Yeryüzünün -Nitelik açısından olamasa bile, nicelik açısından- en çok yazı yazan kişisi Çetin Altan. Tam altmış dört yıl ve her gün. Ve bunu kendince mecbur hissederek. Üstelik herkesin önemsemediği, aklının ucundan bile geçirmediği olmazsa olmaz sorunları göz önüne sermeyi iş edinmek altmış dört yıl boyunca. Her gün yılmadan usanmadan…
Yıl 1965. Uşak. Vakit öğle öncesi… Temmuz güneşinin kendisini hissettirmeye çalıştığı saatler. Yaşça baharımın başlangıç dönemleri… Çarşıdan günlük gazetemi alıp eve dönerken, okulların tatil olmasına rağmen yolda karşılaştığım öğretmenime mahcubiyet sergileyen bir tavırla selam verdikten sonra, öğretmenim söze başladı. Sözün bittiğini sandığım bir anda hiç beklemediğin bir soru.
‘’Koltuğundaki ne gazetesi? ‘’ diye.
‘’ Akşam… ‘’
‘’ Neden akşam okuyorsun? ‘’
‘’ Çetin Altan’ı okuyorum ‘’
‘’ Okuyacak başka bir adam bulamadın mı? ‘’
Cevap vermedim bu soruya. Daha doğrusu veremedim. Saygıdan mı? Bilgisizlikten mi? Eziklikten mi? Ve hala düşünür dururum.
Zamanın çemberi içersine yerleşik bir tavırla sessizce ve dimdik öylece kalıvermek ne kadar zormuş o gün anladım.
Düşündüğüm tek şey, kafama çakılan bir soruyu cevapsız bırakıp onunla yıllarca dolaşacak olmam. O soruyu cevapsız bırakmam.
‘’Okuyacak başka bir adam bulamadın mı? ’’ Evet, ’’ Okuyacak başka bir adam bulamadın mı? ’’
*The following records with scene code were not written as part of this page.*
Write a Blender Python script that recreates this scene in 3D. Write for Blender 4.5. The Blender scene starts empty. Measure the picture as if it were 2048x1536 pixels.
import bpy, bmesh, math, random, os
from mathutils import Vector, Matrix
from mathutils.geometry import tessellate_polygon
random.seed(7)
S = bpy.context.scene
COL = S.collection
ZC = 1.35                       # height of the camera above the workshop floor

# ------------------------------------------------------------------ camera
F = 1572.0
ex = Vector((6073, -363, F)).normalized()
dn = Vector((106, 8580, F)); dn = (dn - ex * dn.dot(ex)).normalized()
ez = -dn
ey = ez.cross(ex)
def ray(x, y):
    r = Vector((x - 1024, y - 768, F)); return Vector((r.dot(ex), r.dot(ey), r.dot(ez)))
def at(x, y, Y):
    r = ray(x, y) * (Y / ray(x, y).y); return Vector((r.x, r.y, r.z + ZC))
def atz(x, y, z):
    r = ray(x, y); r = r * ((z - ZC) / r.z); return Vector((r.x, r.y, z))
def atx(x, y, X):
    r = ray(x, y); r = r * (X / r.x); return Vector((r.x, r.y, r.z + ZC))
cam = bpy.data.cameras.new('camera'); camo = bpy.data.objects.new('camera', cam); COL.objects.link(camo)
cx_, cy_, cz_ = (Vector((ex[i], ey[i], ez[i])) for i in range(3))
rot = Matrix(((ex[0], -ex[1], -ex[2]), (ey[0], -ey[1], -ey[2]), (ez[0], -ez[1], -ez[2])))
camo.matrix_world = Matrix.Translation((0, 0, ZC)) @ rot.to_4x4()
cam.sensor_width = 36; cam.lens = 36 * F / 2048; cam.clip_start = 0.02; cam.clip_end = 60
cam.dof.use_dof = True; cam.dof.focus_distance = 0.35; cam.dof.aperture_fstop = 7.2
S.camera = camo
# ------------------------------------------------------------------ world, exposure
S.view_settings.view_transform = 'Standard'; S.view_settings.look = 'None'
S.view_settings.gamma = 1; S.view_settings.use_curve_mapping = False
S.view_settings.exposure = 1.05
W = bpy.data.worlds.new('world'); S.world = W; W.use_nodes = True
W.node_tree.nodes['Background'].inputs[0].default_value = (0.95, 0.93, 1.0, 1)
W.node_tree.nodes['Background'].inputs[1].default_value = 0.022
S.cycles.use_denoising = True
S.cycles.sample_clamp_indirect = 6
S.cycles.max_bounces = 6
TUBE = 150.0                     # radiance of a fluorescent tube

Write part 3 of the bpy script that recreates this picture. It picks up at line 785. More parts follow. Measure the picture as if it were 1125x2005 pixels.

Okuma alışkanlığının damla damla düşerek düşüncemde yer etmeye çalıştığı dönemlerde kafamda çakılı kalan bir soru. Hem de çivi gibi. Üstelik öğretmenim tarafından…
Gençlik yıllarımın çok çok gerilerde kaldığı bir gün Çetin Altan’la saatler süren doyumsuz bir sohbet fırsatım oldu. Bu anımı kendisine anlattığımda biraz duraladı. Anlattı, anlattı… Ve hüzün karışımı bir ses tonuyla: ’’ O günler öyleydi, hazin bir yaşamım olmuştur benim…’’ diye sonlandı anlatıları.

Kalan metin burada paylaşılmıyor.